Every once in awhile I feel the sudden urge to go out into the void and join one of those sites that are designed to "re-connect" with old friends or "meet" new people. I sit there and actually take the time to think about what I think would be an accurate description of me-thus-far. Who really knows? Hell half the time I have trouble envisioning what I must look like to other people.
Can you really know who you are and honestly project that or are you only thinking in terms of what other people think about you?
I always feel the same sense of emptiness after browsing, no matter what site it is. It's a productivity sink. I log in and look around at other people's lives and see everything that they have going for them. At least the things they want people to think they have going for them. Of course it would be pretentious of me to think that everybody works/thinks the same way I do, but from my perspective it seems like a huge waste of time.
You look at the pictures people take of themselves and you wonder if they took them soley for the purpose of posting and proclaiming to the world, hey look at me, i'm not boring and my life is one big situational sitcom. It's an ego trip and with it comes all the aspects of social cliches...except amplified 100x.
For some people it's like their lives don't exist unless it's validated in the eyes of other people.
Have you ever seen those kin commercials? It's like they're creating these labels to put on people that fall victim to the social networking bug.

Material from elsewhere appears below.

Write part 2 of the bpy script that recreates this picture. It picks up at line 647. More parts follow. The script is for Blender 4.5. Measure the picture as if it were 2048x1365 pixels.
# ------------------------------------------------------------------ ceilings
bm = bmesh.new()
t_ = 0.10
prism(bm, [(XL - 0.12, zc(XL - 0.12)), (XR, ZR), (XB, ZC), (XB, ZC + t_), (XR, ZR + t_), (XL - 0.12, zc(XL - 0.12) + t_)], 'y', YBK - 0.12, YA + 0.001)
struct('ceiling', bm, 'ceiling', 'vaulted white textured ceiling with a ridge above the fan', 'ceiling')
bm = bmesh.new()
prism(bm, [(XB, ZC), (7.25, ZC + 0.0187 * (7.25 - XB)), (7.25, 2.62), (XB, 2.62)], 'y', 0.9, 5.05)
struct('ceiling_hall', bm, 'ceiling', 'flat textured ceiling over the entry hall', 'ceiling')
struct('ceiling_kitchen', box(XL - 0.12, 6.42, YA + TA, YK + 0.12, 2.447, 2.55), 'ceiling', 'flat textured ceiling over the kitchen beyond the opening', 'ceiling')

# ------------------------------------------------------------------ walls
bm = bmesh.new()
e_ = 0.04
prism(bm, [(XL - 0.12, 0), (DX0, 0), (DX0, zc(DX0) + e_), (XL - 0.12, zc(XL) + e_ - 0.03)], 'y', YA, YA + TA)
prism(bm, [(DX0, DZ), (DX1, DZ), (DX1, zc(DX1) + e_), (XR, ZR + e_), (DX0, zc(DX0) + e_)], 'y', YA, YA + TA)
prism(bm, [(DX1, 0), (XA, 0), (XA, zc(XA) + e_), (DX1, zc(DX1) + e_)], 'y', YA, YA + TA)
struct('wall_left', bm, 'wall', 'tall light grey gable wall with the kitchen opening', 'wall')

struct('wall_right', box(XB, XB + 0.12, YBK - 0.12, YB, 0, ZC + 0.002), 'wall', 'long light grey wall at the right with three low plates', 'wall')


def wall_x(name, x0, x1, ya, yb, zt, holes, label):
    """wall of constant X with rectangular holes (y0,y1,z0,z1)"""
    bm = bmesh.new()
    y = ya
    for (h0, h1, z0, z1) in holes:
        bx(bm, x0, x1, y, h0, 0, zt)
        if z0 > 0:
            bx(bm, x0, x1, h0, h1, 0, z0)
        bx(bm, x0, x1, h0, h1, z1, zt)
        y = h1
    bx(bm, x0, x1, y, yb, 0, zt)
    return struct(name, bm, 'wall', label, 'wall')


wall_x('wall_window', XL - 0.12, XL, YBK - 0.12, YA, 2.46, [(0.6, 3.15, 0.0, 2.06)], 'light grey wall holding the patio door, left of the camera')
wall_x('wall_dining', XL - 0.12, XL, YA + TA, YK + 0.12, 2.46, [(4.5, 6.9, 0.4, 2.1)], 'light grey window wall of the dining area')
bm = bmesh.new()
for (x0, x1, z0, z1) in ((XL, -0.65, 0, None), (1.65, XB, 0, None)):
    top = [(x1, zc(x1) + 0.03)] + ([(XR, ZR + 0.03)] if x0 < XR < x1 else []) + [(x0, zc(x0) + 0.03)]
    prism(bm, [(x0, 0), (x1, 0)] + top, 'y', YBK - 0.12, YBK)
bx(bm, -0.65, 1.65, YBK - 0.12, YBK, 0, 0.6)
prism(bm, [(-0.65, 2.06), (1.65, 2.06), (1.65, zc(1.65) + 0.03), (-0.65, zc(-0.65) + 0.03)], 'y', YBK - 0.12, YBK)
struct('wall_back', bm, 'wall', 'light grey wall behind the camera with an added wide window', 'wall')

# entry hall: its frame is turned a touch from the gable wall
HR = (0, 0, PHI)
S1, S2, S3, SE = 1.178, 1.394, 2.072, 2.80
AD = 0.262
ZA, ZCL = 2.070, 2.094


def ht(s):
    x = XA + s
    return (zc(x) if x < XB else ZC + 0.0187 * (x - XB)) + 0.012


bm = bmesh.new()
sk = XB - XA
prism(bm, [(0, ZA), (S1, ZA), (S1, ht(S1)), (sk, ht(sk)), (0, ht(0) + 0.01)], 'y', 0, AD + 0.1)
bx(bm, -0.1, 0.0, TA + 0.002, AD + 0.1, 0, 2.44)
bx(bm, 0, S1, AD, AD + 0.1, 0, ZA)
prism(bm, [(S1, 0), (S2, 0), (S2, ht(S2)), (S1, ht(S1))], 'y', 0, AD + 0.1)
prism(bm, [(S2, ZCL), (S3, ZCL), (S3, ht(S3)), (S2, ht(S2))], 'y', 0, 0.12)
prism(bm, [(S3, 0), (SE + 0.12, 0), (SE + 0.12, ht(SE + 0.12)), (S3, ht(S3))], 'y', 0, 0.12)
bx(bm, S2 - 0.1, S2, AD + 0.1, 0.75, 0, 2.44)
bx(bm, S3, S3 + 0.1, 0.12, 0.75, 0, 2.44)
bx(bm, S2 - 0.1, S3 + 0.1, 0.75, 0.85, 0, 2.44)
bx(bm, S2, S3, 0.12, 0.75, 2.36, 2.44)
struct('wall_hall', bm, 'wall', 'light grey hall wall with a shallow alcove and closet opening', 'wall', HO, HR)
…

For this example, its facebook in particular.
-The friend you've never met.
-The creepy guy that tries to hit on you.
-The "poker"
etc,
What's worse is that these things are so vague that at one point or another, I bet you've been one of these people.
Shit, I know it sounds like i'm hating but in the end I really do realize that it's just not for some people. Yeah, I will admit that for awhile I got sucked into the whole facebook thing. And from time to time i find myself rummaging through the personals on craigslist and getting on sites like plenty-of-fish. The result in the end is always the same though.
Even if you do "meet" a new person, are you really meeting the person or are you meeting the character they've written for you in their "about me" section. In reality does anybody really know who they are? Is anybody really articulated enough to look in the mirror and put who their really are on the internet? Like those "hipster" people that take pics with nintendo controllers and post status updates like "I found my old final fantasy 2 cartridge" soley for that "old-school retro hipster cred". And at what point are do you stop being yourself and start being the person/character you've written for the rest of the world. From my own personal experience, no one is ever that 2 dimensional.
Hell, It may work for some people, for instance if you've already got a tight knit group of friends you can form the same clique you have in real life online. Then theres the friend requests from people you knew from way back when and then the whole thing just snowballs, turning from social networking to social obligations.
It also seems to make your personal information, that you may or may not want out there, pretty open for anyone to peruse. The flip side, and in my opinion scarier side to that is that it also makes it way too easy for YOU yourself to become the dreaded "profile-stalker". Only realizing it after you've wasted 3 hours looking up ex-girlfriends and old crushes/flames. There's not a shower cold enough that can wash away how filthy you feel after that.
Am I anti-social for not having a facebook, twitter, or myspace? Yes and no. Yes in the fact that i'm not jumping aboard the bandwagon (again) and no in the fact that I know enough about myself to admit that i'm not stable enough of a person to be online. I'd find myself constantly rearranging my profile information and profile pictures like i'm trying to convince myself of who i am and what image i should project out there.
By avoiding social networking like the plague i connect myself with only the people who are directly affected by my life. The people who would probably be best suited to actually write an "about me" for yours truely. After all they say that the best way to really get to know somebody, is to ask somebody else about that person. It's too easy for people to type anything. At least with blogging, yes it is personal, but at the same time it's constructed in a way that the only way someone could really intimately know you is if they sat through and analyzed all your passages. Information that you put out there in the void anyways.
Hell if anyone were to actually stumble across my page and read my entries i'd find it a lot less creepy than if they were to message/hit me up on facebook, myspace, or twitter. At least this way I can live my life and be who I am. A person and not a character in an open book for everyone else to read.
There's a certain truth, at least in my case (not knocking anybody else who this genuinely works for) in the saying "get a life."